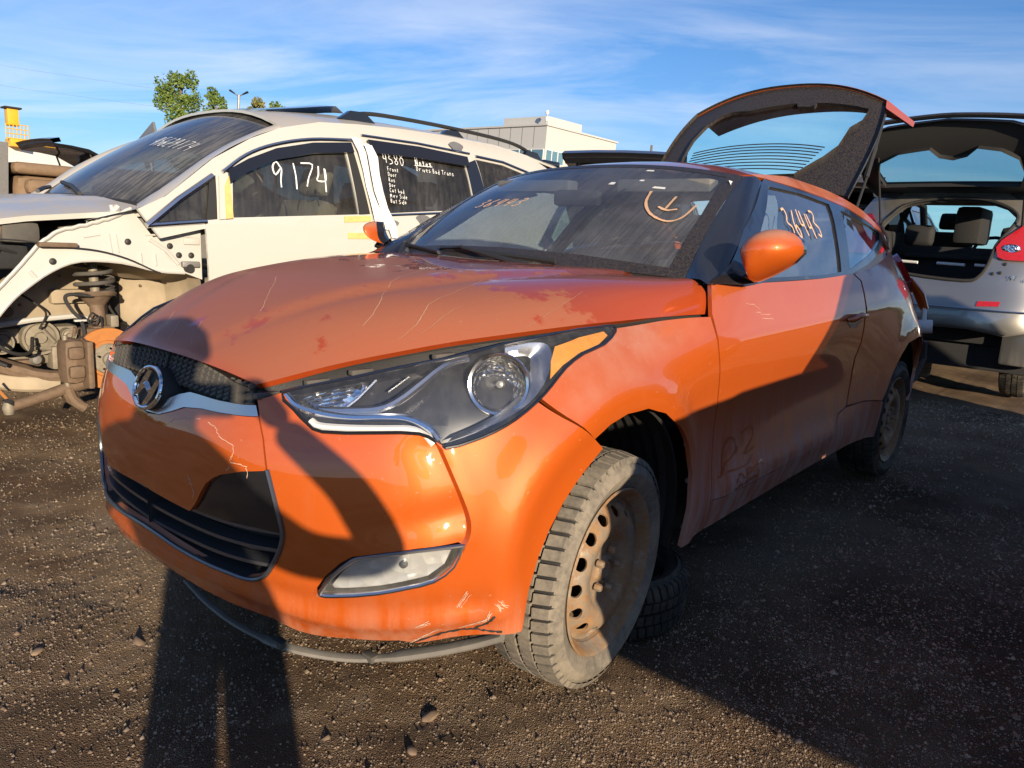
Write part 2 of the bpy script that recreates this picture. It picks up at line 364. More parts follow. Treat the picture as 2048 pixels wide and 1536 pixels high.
def panel(name,S,outline,mat,parent=None,holes=(),res=.025,scale=(.2,.1),thick=.012,off=0.,mirror=None,flip=False,both=False,angle=38,lines=(),**kw):
    """a sheet cut out of surface S (callable a,b->xyz) with a turned-in edge. mirror: 'only' -> other side, 'join' -> both halves as one sheet"""
    if getattr(S,'flip',False): flip=not flip
    V,tri,bd=trimesh(outline,holes,res,scale,lines)
    a,b=V[:,0],V[:,1];P=S(a,b);e=2e-3
    n=np.cross(S(a+e,b)-S(a-e,b),S(a,b+e)-S(a,b-e)); n/=np.linalg.norm(n,axis=1)[:,None]+1e-12
    if flip:n=-n
    P=P+n*off
    # orient triangles along n
    T=np.array(tri);fn=np.cross(P[T[:,1]]-P[T[:,0]],P[T[:,2]]-P[T[:,0]])
    if (fn*n[T[:,0]]).sum()<0: T=T[:,::-1]; bd=[(j,i) for i,j in bd]
    verts=[tuple(p) for p in P];faces=[tuple(t) for t in T]
    if thick:
        idx={}
        for i,j in bd:
            for q in (i,j):
                if q not in idx: idx[q]=len(verts);verts.append(tuple(P[q]-n[q]*thick))
        faces+=[(j,i,idx[i],idx[j]) for i,j in bd]
    if mirror:
        mv=[(x,-y,z) for x,y,z in verts];mf=[f[::-1] for f in faces]
        if mirror=='only': verts,faces=mv,mf
        else:
            o=len(verts);verts=verts+mv;faces=faces+[tuple(i+o for i in f) for f in mf]
            if mirror=='weld':
                bm=bmesh.new();vv=[bm.verts.new(v) for v in verts]
                for f in faces:
                    try:bm.faces.new([vv[i] for i in f])
                    except ValueError:pass
                bmesh.ops.remove_doubles(bm,verts=bm.verts[:],dist=1e-4);bm.verts.index_update()
                verts=[tuple(v.co) for v in bm.verts];faces=[tuple(v.index for v in f.verts) for f in bm.faces];bm.free()
    return mobj(name,verts,faces,mat,parent,angle,**kw)
def on(S,ab,off=0.,flip=False):
    if getattr(S,'flip',False): flip=not flip
    A=np.array(ab,float);a,b=A[:,0],A[:,1];e=2e-3;P=S(a,b)
    n=np.cross(S(a+e,b)-S(a-e,b),S(a,b+e)-S(a,b-e));n/=np.linalg.norm(n,axis=1)[:,None]+1e-12
    return P+(-n if flip else n)*off
# handwriting: strokes in a unit box (x right, y up)
GLY={'0':[[(.5,1),(.15,.8),(.1,.4),(.4,.02),(.8,.25),(.85,.7),(.5,1)]],'1':[[(.45,1),(.5,.5),(.5,0)]],'2':[[(.1,.8),(.4,1),(.75,.8),(.5,.4),(.1,.05),(.9,.05)]],
'3':[[(.1,.95),(.6,1),(.8,.8),(.35,.55),(.85,.35),(.6,.02),(.1,.1)]],'4':[[(.28,1),(.2,.7),(.12,.46),(.5,.44),(.80,.47),(.79,.7),(.78,.96),(.76,.5),(.70,0)]],'5':[[(.85,1),(.3,.97),(.2,.6),(.7,.55),(.8,.2),(.15,.03)]],
'6':[[(.7,1),(.25,.6),(.12,.2),(.45,0),(.8,.2),(.5,.45),(.2,.3)]],'7':[[(.05,.95),(.9,.95),(.5,.4),(.4,0)]],'8':[[(.5,.5),(.15,.8),(.5,1),(.8,.8),(.5,.5),(.15,.2),(.5,0),(.85,.2),(.5,.5)]],
'9':[[(.8,.75),(.5,1),(.15,.75),(.4,.5),(.8,.75),(.75,.3),(.65,0)]],'T':[[(0,1),(1,1)],[(.5,1),(.5,0)]],'O':[[(.5,1),(.1,.6),(.2,.1),(.6,0),(.9,.4),(.5,1)]],
'N':[[(.1,0),(.1,1),(.8,0),(.8,1)]],'o':[[(.5,.6),(.15,.35),(.4,.02),(.8,.3),(.5,.6)]],'t':[[(.5,.9),(.45,.1),(.7,.02)],[(.2,.6),(.8,.6)]],'e':[[(.15,.32),(.8,.36),(.5,.62),(.15,.3),(.45,.02),(.85,.12)]],'s':[[(.8,.55),(.3,.6),(.35,.35),(.75,.25),(.6,.03),(.1,.08)]],
'D':[[(.15,0),(.15,1),(.7,.8),(.8,.3),(.15,0)]],'r':[[(.2,.6),(.2,0)],[(.2,.4),(.5,.6),(.8,.55)]],'i':[[(.5,.6),(.5,0)]],'v':[[(.1,.6),(.45,0),(.85,.6)]],'S':[[(.85,.9),(.4,1),(.15,.75),(.8,.3),(.5,0),(.1,.1)]],'a':[[(.75,.55),(.3,.55),(.15,.2),(.45,.02),(.75,.4),(.8,0)]],
'-':[[(.1,.4),(.8,.4)]],'M':[[(.05,0),(.15,1),(.45,.3),(.8,1),(.9,0)]],'C':[[(.85,.85),(.45,1),(.12,.5),(.4,.03),(.85,.15)]],'l':[[(.4,1),(.45,0)]],'b':[[(.2,1),(.2,.05),(.6,0),(.75,.3),(.2,.45)]],'d':[[(.75,1),(.75,0),(.3,0),(.15,.35),(.75,.45)]],
'F':[[(.8,1),(.15,1),(.15,0)],[(.15,.55),(.65,.55)]],'R':[[(.15,0),(.15,1),(.7,.85),(.6,.55),(.15,.5)],[(.35,.5),(.85,0)]],'H':[[(.1,0),(.1,1)],[(.85,0),(.85,1)],[(.1,.5),(.85,.5)]],'V':[[(.05,1),(.45,0),(.9,1)]],'A':[[(.05,0),(.5,1),(.95,0)],[(.25,.4),(.75,.4)]],'W':[[(0,1),(.25,0),(.5,.7),(.75,0),(1,1)]],
'n':[[(.2,.6),(.2,0)],[(.2,.45),(.55,.62),(.75,.4),(.75,0)]],'P':[[(.15,0),(.15,1),(.7,.85),(.65,.5),(.15,.45)]],'E':[[(.8,1),(.15,1),(.15,0),(.8,0)],[(.15,.5),(.65,.5)]],'B':[[(.15,0),(.15,1),(.65,.85),(.55,.55),(.15,.5),(.7,.4),(.65,.08),(.15,0)]],'y':[[(.15,.6),(.45,.2)],[(.8,.6),(.3,-.3)]],' ':[]}
def write(bld,text,org,ux,uy,h,w,nrm,adv=.8,wob=.07,asp=.62,k=3):
    org=Vector(org);ux=Vector(ux).normalized();uy=Vector(uy).normalized();x=0
    for ch in text:
        dy=(random.random()-.5)*wob*2*h
        for st in GLY.get(ch,[]):
            pts=smooth_line([(p[0]*asp*h+x+(random.random()-.5)*wob*h,p[1]*h+dy+(random.random()-.5)*wob*h) for p in st],k)
            bld.ribbon([org+ux*p[0]+uy*p[1] for p in pts],nrm,w)
        x+=h*adv*(.55 if ch in ' 1il-' else 1)
    return x
def write_on(bld,S,txt,a0,b0,ha,hb,adv,w,nrm,flip,slant=0.,off=.004):
    x=0
    for ch in txt:
        for st in GLY.get(ch,[]):
            P=on(S,[(a0+p[1]*ha,b0+(x+p[0]*.6+slant*p[1])*hb) for p in smooth_line(st,5)],off,flip);bld.ribbon(P,nrm,w)
        x+=adv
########
• _The task_
Write out the listing above exactly as it stands, pictures excluded.

• _Solution to this exercise_
Write part 2 of the bpy script that recreates this picture. It picks up at line 364. More parts follow. Treat the picture as 2048 pixels wide and 1536 pixels high.
def panel(name,S,outline,mat,parent=None,holes=(),res=.025,scale=(.2,.1),thick=.012,off=0.,mirror=None,flip=False,both=False,angle=38,lines=(),**kw):
    """a sheet cut out of surface S (callable a,b->xyz) with a turned-in edge. mirror: 'only' -> other side, 'join' -> both halves as one sheet"""
    if getattr(S,'flip',False): flip=not flip
    V,tri,bd=trimesh(outline,holes,res,scale,lines)
    a,b=V[:,0],V[:,1];P=S(a,b);e=2e-3
    n=np.cross(S(a+e,b)-S(a-e,b),S(a,b+e)-S(a,b-e)); n/=np.linalg.norm(n,axis=1)[:,None]+1e-12
    if flip:n=-n
    P=P+n*off
    # orient triangles along n
    T=np.array(tri);fn=np.cross(P[T[:,1]]-P[T[:,0]],P[T[:,2]]-P[T[:,0]])
    if (fn*n[T[:,0]]).sum()<0: T=T[:,::-1]; bd=[(j,i) for i,j in bd]
    verts=[tuple(p) for p in P];faces=[tuple(t) for t in T]
    if thick:
        idx={}
        for i,j in bd:
            for q in (i,j):
                if q not in idx: idx[q]=len(verts);verts.append(tuple(P[q]-n[q]*thick))
        faces+=[(j,i,idx[i],idx[j]) for i,j in bd]
    if mirror:
        mv=[(x,-y,z) for x,y,z in verts];mf=[f[::-1] for f in faces]
        if mirror=='only': verts,faces=mv,mf
        else:
            o=len(verts);verts=verts+mv;faces=faces+[tuple(i+o for i in f) for f in mf]
            if mirror=='weld':
                bm=bmesh.new();vv=[bm.verts.new(v) for v in verts]
                for f in faces:
                    try:bm.faces.new([vv[i] for i in f])
                    except ValueError:pass
                bmesh.ops.remove_doubles(bm,verts=bm.verts[:],dist=1e-4);bm.verts.index_update()
                verts=[tuple(v.co) for v in bm.verts];faces=[tuple(v.index for v in f.verts) for f in bm.faces];bm.free()
    return mobj(name,verts,faces,mat,parent,angle,**kw)
def on(S,ab,off=0.,flip=False):
    if getattr(S,'flip',False): flip=not flip
    A=np.array(ab,float);a,b=A[:,0],A[:,1];e=2e-3;P=S(a,b)
    n=np.cross(S(a+e,b)-S(a-e,b),S(a,b+e)-S(a,b-e));n/=np.linalg.norm(n,axis=1)[:,None]+1e-12
    return P+(-n if flip else n)*off
# handwriting: strokes in a unit box (x right, y up)
GLY={'0':[[(.5,1),(.15,.8),(.1,.4),(.4,.02),(.8,.25),(.85,.7),(.5,1)]],'1':[[(.45,1),(.5,.5),(.5,0)]],'2':[[(.1,.8),(.4,1),(.75,.8),(.5,.4),(.1,.05),(.9,.05)]],
'3':[[(.1,.95),(.6,1),(.8,.8),(.35,.55),(.85,.35),(.6,.02),(.1,.1)]],'4':[[(.28,1),(.2,.7),(.12,.46),(.5,.44),(.80,.47),(.79,.7),(.78,.96),(.76,.5),(.70,0)]],'5':[[(.85,1),(.3,.97),(.2,.6),(.7,.55),(.8,.2),(.15,.03)]],
'6':[[(.7,1),(.25,.6),(.12,.2),(.45,0),(.8,.2),(.5,.45),(.2,.3)]],'7':[[(.05,.95),(.9,.95),(.5,.4),(.4,0)]],'8':[[(.5,.5),(.15,.8),(.5,1),(.8,.8),(.5,.5),(.15,.2),(.5,0),(.85,.2),(.5,.5)]],
'9':[[(.8,.75),(.5,1),(.15,.75),(.4,.5),(.8,.75),(.75,.3),(.65,0)]],'T':[[(0,1),(1,1)],[(.5,1),(.5,0)]],'O':[[(.5,1),(.1,.6),(.2,.1),(.6,0),(.9,.4),(.5,1)]],
'N':[[(.1,0),(.1,1),(.8,0),(.8,1)]],'o':[[(.5,.6),(.15,.35),(.4,.02),(.8,.3),(.5,.6)]],'t':[[(.5,.9),(.45,.1),(.7,.02)],[(.2,.6),(.8,.6)]],'e':[[(.15,.32),(.8,.36),(.5,.62),(.15,.3),(.45,.02),(.85,.12)]],'s':[[(.8,.55),(.3,.6),(.35,.35),(.75,.25),(.6,.03),(.1,.08)]],
'D':[[(.15,0),(.15,1),(.7,.8),(.8,.3),(.15,0)]],'r':[[(.2,.6),(.2,0)],[(.2,.4),(.5,.6),(.8,.55)]],'i':[[(.5,.6),(.5,0)]],'v':[[(.1,.6),(.45,0),(.85,.6)]],'S':[[(.85,.9),(.4,1),(.15,.75),(.8,.3),(.5,0),(.1,.1)]],'a':[[(.75,.55),(.3,.55),(.15,.2),(.45,.02),(.75,.4),(.8,0)]],
'-':[[(.1,.4),(.8,.4)]],'M':[[(.05,0),(.15,1),(.45,.3),(.8,1),(.9,0)]],'C':[[(.85,.85),(.45,1),(.12,.5),(.4,.03),(.85,.15)]],'l':[[(.4,1),(.45,0)]],'b':[[(.2,1),(.2,.05),(.6,0),(.75,.3),(.2,.45)]],'d':[[(.75,1),(.75,0),(.3,0),(.15,.35),(.75,.45)]],
'F':[[(.8,1),(.15,1),(.15,0)],[(.15,.55),(.65,.55)]],'R':[[(.15,0),(.15,1),(.7,.85),(.6,.55),(.15,.5)],[(.35,.5),(.85,0)]],'H':[[(.1,0),(.1,1)],[(.85,0),(.85,1)],[(.1,.5),(.85,.5)]],'V':[[(.05,1),(.45,0),(.9,1)]],'A':[[(.05,0),(.5,1),(.95,0)],[(.25,.4),(.75,.4)]],'W':[[(0,1),(.25,0),(.5,.7),(.75,0),(1,1)]],
'n':[[(.2,.6),(.2,0)],[(.2,.45),(.55,.62),(.75,.4),(.75,0)]],'P':[[(.15,0),(.15,1),(.7,.85),(.65,.5),(.15,.45)]],'E':[[(.8,1),(.15,1),(.15,0),(.8,0)],[(.15,.5),(.65,.5)]],'B':[[(.15,0),(.15,1),(.65,.85),(.55,.55),(.15,.5),(.7,.4),(.65,.08),(.15,0)]],'y':[[(.15,.6),(.45,.2)],[(.8,.6),(.3,-.3)]],' ':[]}
def write(bld,text,org,ux,uy,h,w,nrm,adv=.8,wob=.07,asp=.62,k=3):
    org=Vector(org);ux=Vector(ux).normalized();uy=Vector(uy).normalized();x=0
    for ch in text:
        dy=(random.random()-.5)*wob*2*h
        for st in GLY.get(ch,[]):
            pts=smooth_line([(p[0]*asp*h+x+(random.random()-.5)*wob*h,p[1]*h+dy+(random.random()-.5)*wob*h) for p in st],k)
            bld.ribbon([org+ux*p[0]+uy*p[1] for p in pts],nrm,w)
        x+=h*adv*(.55 if ch in ' 1il-' else 1)
    return x
def write_on(bld,S,txt,a0,b0,ha,hb,adv,w,nrm,flip,slant=0.,off=.004):
    x=0
    for ch in txt:
        for st in GLY.get(ch,[]):
            P=on(S,[(a0+p[1]*ha,b0+(x+p[0]*.6+slant*p[1])*hb) for p in smooth_line(st,5)],off,flip);bld.ribbon(P,nrm,w)
        x+=adv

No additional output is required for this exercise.